• **EXERCISE REQUIREMENTS**:
Give every line below again, exactly.

• **MATERIAL PROVIDED**:
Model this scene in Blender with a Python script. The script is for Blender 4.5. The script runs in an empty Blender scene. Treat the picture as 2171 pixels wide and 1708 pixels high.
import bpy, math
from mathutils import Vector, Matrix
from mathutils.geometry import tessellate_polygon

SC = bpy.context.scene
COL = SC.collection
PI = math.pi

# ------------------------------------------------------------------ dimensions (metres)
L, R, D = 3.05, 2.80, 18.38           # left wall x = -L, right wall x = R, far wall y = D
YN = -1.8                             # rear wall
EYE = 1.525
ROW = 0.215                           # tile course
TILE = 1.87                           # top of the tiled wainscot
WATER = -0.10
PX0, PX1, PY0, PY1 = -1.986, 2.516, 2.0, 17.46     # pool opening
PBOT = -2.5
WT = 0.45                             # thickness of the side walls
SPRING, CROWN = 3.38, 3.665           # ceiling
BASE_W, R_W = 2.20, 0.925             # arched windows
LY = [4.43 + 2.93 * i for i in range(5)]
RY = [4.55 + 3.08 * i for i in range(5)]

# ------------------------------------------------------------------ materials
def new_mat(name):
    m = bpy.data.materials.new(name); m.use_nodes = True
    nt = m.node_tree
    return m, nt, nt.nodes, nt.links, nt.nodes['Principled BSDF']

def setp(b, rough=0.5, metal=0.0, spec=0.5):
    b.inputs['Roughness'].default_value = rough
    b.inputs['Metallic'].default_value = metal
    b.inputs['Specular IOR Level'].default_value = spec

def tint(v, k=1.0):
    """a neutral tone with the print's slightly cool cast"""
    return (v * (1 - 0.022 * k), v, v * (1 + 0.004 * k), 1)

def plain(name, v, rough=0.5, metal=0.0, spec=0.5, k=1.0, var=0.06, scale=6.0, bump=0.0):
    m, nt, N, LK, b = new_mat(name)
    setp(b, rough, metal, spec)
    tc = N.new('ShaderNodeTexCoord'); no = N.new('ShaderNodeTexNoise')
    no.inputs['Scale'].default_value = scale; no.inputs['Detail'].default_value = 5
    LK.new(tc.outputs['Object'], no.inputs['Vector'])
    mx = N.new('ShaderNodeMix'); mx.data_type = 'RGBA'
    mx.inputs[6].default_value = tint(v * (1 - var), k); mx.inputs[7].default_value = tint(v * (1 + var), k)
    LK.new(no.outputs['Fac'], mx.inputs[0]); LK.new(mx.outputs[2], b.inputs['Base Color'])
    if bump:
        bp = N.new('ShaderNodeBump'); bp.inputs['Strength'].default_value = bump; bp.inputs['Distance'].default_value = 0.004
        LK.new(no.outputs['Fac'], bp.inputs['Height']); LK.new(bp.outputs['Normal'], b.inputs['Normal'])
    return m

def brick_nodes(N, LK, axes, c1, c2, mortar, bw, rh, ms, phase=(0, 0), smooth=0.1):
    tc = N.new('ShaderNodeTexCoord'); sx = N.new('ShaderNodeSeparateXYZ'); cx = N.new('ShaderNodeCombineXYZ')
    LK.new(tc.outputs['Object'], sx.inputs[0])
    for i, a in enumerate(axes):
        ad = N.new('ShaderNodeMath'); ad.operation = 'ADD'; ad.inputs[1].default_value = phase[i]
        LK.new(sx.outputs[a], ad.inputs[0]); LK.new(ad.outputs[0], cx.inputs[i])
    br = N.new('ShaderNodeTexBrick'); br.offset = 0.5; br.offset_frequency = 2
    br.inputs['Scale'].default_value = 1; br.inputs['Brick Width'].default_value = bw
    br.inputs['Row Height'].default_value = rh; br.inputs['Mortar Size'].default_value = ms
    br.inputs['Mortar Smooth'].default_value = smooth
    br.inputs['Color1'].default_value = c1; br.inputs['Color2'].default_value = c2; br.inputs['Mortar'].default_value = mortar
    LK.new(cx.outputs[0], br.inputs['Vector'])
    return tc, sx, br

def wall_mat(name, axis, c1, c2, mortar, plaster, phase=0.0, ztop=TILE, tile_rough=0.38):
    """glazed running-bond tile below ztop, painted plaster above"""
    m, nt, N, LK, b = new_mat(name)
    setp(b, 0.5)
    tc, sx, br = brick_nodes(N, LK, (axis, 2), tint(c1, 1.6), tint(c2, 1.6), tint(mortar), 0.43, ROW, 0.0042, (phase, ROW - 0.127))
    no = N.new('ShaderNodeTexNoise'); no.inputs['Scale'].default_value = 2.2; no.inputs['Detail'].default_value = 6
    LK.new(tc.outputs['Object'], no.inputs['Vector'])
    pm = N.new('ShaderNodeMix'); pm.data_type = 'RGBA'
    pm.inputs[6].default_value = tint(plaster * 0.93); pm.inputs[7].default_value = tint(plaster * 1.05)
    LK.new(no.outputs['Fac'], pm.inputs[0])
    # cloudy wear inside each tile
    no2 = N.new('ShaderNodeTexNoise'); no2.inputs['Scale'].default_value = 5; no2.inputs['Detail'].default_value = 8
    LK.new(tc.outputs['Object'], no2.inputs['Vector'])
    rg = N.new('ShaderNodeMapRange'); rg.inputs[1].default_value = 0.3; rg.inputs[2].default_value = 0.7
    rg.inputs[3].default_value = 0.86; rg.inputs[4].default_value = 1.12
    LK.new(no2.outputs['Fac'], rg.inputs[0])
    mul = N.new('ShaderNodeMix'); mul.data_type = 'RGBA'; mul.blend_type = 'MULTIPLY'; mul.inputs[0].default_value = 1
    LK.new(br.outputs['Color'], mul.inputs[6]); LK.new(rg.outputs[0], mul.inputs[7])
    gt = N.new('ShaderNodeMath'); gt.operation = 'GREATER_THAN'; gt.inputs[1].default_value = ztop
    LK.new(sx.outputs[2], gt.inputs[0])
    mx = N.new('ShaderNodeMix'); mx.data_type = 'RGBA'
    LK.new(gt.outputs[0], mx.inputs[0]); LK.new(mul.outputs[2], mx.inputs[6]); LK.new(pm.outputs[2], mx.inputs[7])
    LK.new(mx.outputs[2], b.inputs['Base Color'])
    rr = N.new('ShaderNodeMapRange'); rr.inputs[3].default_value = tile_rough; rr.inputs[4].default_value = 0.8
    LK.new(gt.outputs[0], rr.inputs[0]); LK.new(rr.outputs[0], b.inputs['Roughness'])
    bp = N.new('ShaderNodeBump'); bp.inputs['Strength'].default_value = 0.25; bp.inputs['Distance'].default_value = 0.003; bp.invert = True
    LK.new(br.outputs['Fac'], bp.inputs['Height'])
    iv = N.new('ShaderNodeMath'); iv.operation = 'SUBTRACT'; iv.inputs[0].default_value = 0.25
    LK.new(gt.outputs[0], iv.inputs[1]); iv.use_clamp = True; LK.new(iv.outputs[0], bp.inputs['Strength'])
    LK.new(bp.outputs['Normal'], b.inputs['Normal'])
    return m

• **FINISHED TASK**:
Model this scene in Blender with a Python script. The script is for Blender 4.5. The script runs in an empty Blender scene. Treat the picture as 2171 pixels wide and 1708 pixels high.
import bpy, math
from mathutils import Vector, Matrix
from mathutils.geometry import tessellate_polygon

SC = bpy.context.scene
COL = SC.collection
PI = math.pi

# ------------------------------------------------------------------ dimensions (metres)
L, R, D = 3.05, 2.80, 18.38           # left wall x = -L, right wall x = R, far wall y = D
YN = -1.8                             # rear wall
EYE = 1.525
ROW = 0.215                           # tile course
TILE = 1.87                           # top of the tiled wainscot
WATER = -0.10
PX0, PX1, PY0, PY1 = -1.986, 2.516, 2.0, 17.46     # pool opening
PBOT = -2.5
WT = 0.45                             # thickness of the side walls
SPRING, CROWN = 3.38, 3.665           # ceiling
BASE_W, R_W = 2.20, 0.925             # arched windows
LY = [4.43 + 2.93 * i for i in range(5)]
RY = [4.55 + 3.08 * i for i in range(5)]

# ------------------------------------------------------------------ materials
def new_mat(name):
    m = bpy.data.materials.new(name); m.use_nodes = True
    nt = m.node_tree
    return m, nt, nt.nodes, nt.links, nt.nodes['Principled BSDF']

def setp(b, rough=0.5, metal=0.0, spec=0.5):
    b.inputs['Roughness'].default_value = rough
    b.inputs['Metallic'].default_value = metal
    b.inputs['Specular IOR Level'].default_value = spec

def tint(v, k=1.0):
    """a neutral tone with the print's slightly cool cast"""
    return (v * (1 - 0.022 * k), v, v * (1 + 0.004 * k), 1)

def plain(name, v, rough=0.5, metal=0.0, spec=0.5, k=1.0, var=0.06, scale=6.0, bump=0.0):
    m, nt, N, LK, b = new_mat(name)
    setp(b, rough, metal, spec)
    tc = N.new('ShaderNodeTexCoord'); no = N.new('ShaderNodeTexNoise')
    no.inputs['Scale'].default_value = scale; no.inputs['Detail'].default_value = 5
    LK.new(tc.outputs['Object'], no.inputs['Vector'])
    mx = N.new('ShaderNodeMix'); mx.data_type = 'RGBA'
    mx.inputs[6].default_value = tint(v * (1 - var), k); mx.inputs[7].default_value = tint(v * (1 + var), k)
    LK.new(no.outputs['Fac'], mx.inputs[0]); LK.new(mx.outputs[2], b.inputs['Base Color'])
    if bump:
        bp = N.new('ShaderNodeBump'); bp.inputs['Strength'].default_value = bump; bp.inputs['Distance'].default_value = 0.004
        LK.new(no.outputs['Fac'], bp.inputs['Height']); LK.new(bp.outputs['Normal'], b.inputs['Normal'])
    return m

def brick_nodes(N, LK, axes, c1, c2, mortar, bw, rh, ms, phase=(0, 0), smooth=0.1):
    tc = N.new('ShaderNodeTexCoord'); sx = N.new('ShaderNodeSeparateXYZ'); cx = N.new('ShaderNodeCombineXYZ')
    LK.new(tc.outputs['Object'], sx.inputs[0])
    for i, a in enumerate(axes):
        ad = N.new('ShaderNodeMath'); ad.operation = 'ADD'; ad.inputs[1].default_value = phase[i]
        LK.new(sx.outputs[a], ad.inputs[0]); LK.new(ad.outputs[0], cx.inputs[i])
    br = N.new('ShaderNodeTexBrick'); br.offset = 0.5; br.offset_frequency = 2
    br.inputs['Scale'].default_value = 1; br.inputs['Brick Width'].default_value = bw
    br.inputs['Row Height'].default_value = rh; br.inputs['Mortar Size'].default_value = ms
    br.inputs['Mortar Smooth'].default_value = smooth
    br.inputs['Color1'].default_value = c1; br.inputs['Color2'].default_value = c2; br.inputs['Mortar'].default_value = mortar
    LK.new(cx.outputs[0], br.inputs['Vector'])
    return tc, sx, br

def wall_mat(name, axis, c1, c2, mortar, plaster, phase=0.0, ztop=TILE, tile_rough=0.38):
    """glazed running-bond tile below ztop, painted plaster above"""
    m, nt, N, LK, b = new_mat(name)
    setp(b, 0.5)
    tc, sx, br = brick_nodes(N, LK, (axis, 2), tint(c1, 1.6), tint(c2, 1.6), tint(mortar), 0.43, ROW, 0.0042, (phase, ROW - 0.127))
    no = N.new('ShaderNodeTexNoise'); no.inputs['Scale'].default_value = 2.2; no.inputs['Detail'].default_value = 6
    LK.new(tc.outputs['Object'], no.inputs['Vector'])
    pm = N.new('ShaderNodeMix'); pm.data_type = 'RGBA'
    pm.inputs[6].default_value = tint(plaster * 0.93); pm.inputs[7].default_value = tint(plaster * 1.05)
    LK.new(no.outputs['Fac'], pm.inputs[0])
    # cloudy wear inside each tile
    no2 = N.new('ShaderNodeTexNoise'); no2.inputs['Scale'].default_value = 5; no2.inputs['Detail'].default_value = 8
    LK.new(tc.outputs['Object'], no2.inputs['Vector'])
    rg = N.new('ShaderNodeMapRange'); rg.inputs[1].default_value = 0.3; rg.inputs[2].default_value = 0.7
    rg.inputs[3].default_value = 0.86; rg.inputs[4].default_value = 1.12
    LK.new(no2.outputs['Fac'], rg.inputs[0])
    mul = N.new('ShaderNodeMix'); mul.data_type = 'RGBA'; mul.blend_type = 'MULTIPLY'; mul.inputs[0].default_value = 1
    LK.new(br.outputs['Color'], mul.inputs[6]); LK.new(rg.outputs[0], mul.inputs[7])
    gt = N.new('ShaderNodeMath'); gt.operation = 'GREATER_THAN'; gt.inputs[1].default_value = ztop
    LK.new(sx.outputs[2], gt.inputs[0])
    mx = N.new('ShaderNodeMix'); mx.data_type = 'RGBA'
    LK.new(gt.outputs[0], mx.inputs[0]); LK.new(mul.outputs[2], mx.inputs[6]); LK.new(pm.outputs[2], mx.inputs[7])
    LK.new(mx.outputs[2], b.inputs['Base Color'])
    rr = N.new('ShaderNodeMapRange'); rr.inputs[3].default_value = tile_rough; rr.inputs[4].default_value = 0.8
    LK.new(gt.outputs[0], rr.inputs[0]); LK.new(rr.outputs[0], b.inputs['Roughness'])
    bp = N.new('ShaderNodeBump'); bp.inputs['Strength'].default_value = 0.25; bp.inputs['Distance'].default_value = 0.003; bp.invert = True
    LK.new(br.outputs['Fac'], bp.inputs['Height'])
    iv = N.new('ShaderNodeMath'); iv.operation = 'SUBTRACT'; iv.inputs[0].default_value = 0.25
    LK.new(gt.outputs[0], iv.inputs[1]); iv.use_clamp = True; LK.new(iv.outputs[0], bp.inputs['Strength'])
    LK.new(bp.outputs['Normal'], b.inputs['Normal'])
    return m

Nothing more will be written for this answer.